William Whitehead – MS/PhD student in Computer Engineering
In William’s own words – Interviewed during the 2023 year
- Hometown: Davis, CA
- Previous Degrees: B.S. in EE from UCLA
- Degree Sought from UCSB: 4th year in pursuit of MS/PhD in ECE
- Advisor / Lab or Group Name: Luke Theogarajan / Biomimetic Circuits & Nanosystems Group
- ECE Research Area: Computer Engineering
- Hobbies and Interests: reverse engineering, forward biking
William’s Research
- Main Area of Research: Designing new probabilistic computing architectures to directly emulate the Potts model
- Research Topics: Probabilistic computing, VLSI, mixed-signal design, scanning microscopy, system miniaturization
- Publication: Whitehead, W., Nelson, Z., Camsari, K.Y. et al. CMOS-compatible Ising and Potts annealing using single-photon avalanche diodes. Nat Electron (2023)
Favorite things about
- Department: The ECE shop has a lot of parts in stock, which makes it easy to quickly test a wide range of simple things without having to place orders for parts and sit around waiting for them to arrive.
- UCSB: UCSB, and by extension the graduate student housing (which is nice while you have it), is within walking distance to the airport, which is great when you have an early flight and there aren’t any Uber drivers available.
- Santa Barbara: The natural beauty - mountains, oceans, other open spaces - are of course the greatest draw, and can serve as great thinking spaces. Unfortunately, housing options are poor, and public transportation is lacking, especially in the sprawling suburban portions of Santa Barbara. The freeway’s bisection of the town is also a real bummer.
William and his research
Tell us about your research:
In the past decade the concept of the probabilistic ‘pbit’ was introduced as an intermediate step between deterministic bit computing and quantum qbit computing. My research explores the possibility of extending the concept and physical implementation of pbits from their current binaryness into many-state probabilistic units. While this requires more complex computing hardware, using many-state probabilistic units can be more algorithmically efficient. We are realizing these units using circuits based on single-photon avalanche diodes, which, by harnessing the randomness of quantum events, provide the required stochasticity.
How and why did you get into your area of research?
I chanced into my research topic through a combination of suggestions from my advisor and ideas found while walking about.
Why did you select UCSB and Computer Engineering in regards to your research?
People I worked with when I was an intern at the Aerospace Corporation spoke highly of the department.
What do you find rewarding about your research?
Getting complex systems (chip designs, testing platforms, or software models) to come out exactly how I want is satisfying. A big part of the process is taking these complex systems and organizing them into a structure or hierarchy that makes them easy to understand and work with.
Thoughts on working in a group research environment:
Having the same set of people around, day after day, is especially useful when you’re developing advanced concepts.
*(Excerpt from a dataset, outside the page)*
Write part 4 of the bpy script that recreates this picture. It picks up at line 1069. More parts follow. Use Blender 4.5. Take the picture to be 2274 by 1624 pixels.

UCSB Prides itself on its collaborative atmosphere, give some examples of how you collaborate:
Many of the research projects in my lab are, and have been, collaborations with other groups at UCSB so that the specialized knowledge (and lab equipment) of both groups can be combined into more interesting or rigorous projects. While I myself have not had close collaborations outside my research group, whenever I talk to other faculty they do express interest in collaborating.
Academics at UCSB
Favorite course:
Information Theory (ECE 205), taught by Professor Ken Rose. He conveyed information theory very clearly, and it has given me an interesting perspective on a lot of different topics, even though there isn’t much space to use it rigorously in my own research.
Describe your Graduate Student Researcher (GSR) and/or Teaching Assistant (TA) experiences:
GSR and TA funding are both mixed bags. While I’m not fond of teaching, being a TA - even for simple courses - is good for exercising rusty sets of knowledge. Funding as a GSR is great when it aligns with your thesis goals, but otherwise it can be difficult to balance thesis work against the research projects you are expected to complete for your GSR position. For most people, the easy way out is to just accept the grant topic as a thesis topic, which (I think) is a little unfortunate.
Life as a graduate student
Advice to prospective graduate students:
Don’t expect anything in particular. Take opportunities that arise, rather than forcing yourself down a path that doesn’t make sense.
Tell us about your summer break:
This past summer I stayed at UCSB for research and took some time off to travel. Next summer, who knows. Once you are done (or even just mostly done) taking classes, summer loses its distinction as a break.
Future Plans...
Where will your research take you next and what are your future Career Goals:
I hope to step away from the more speculative work that I do now, but still be somewhere where I get to apply the broad set of creative and analytical skills that I’ve acquired. That will probably mean going to industry, but I’ll be open to government positions as well. Location will be as big of a decision-driver as the nature of the job.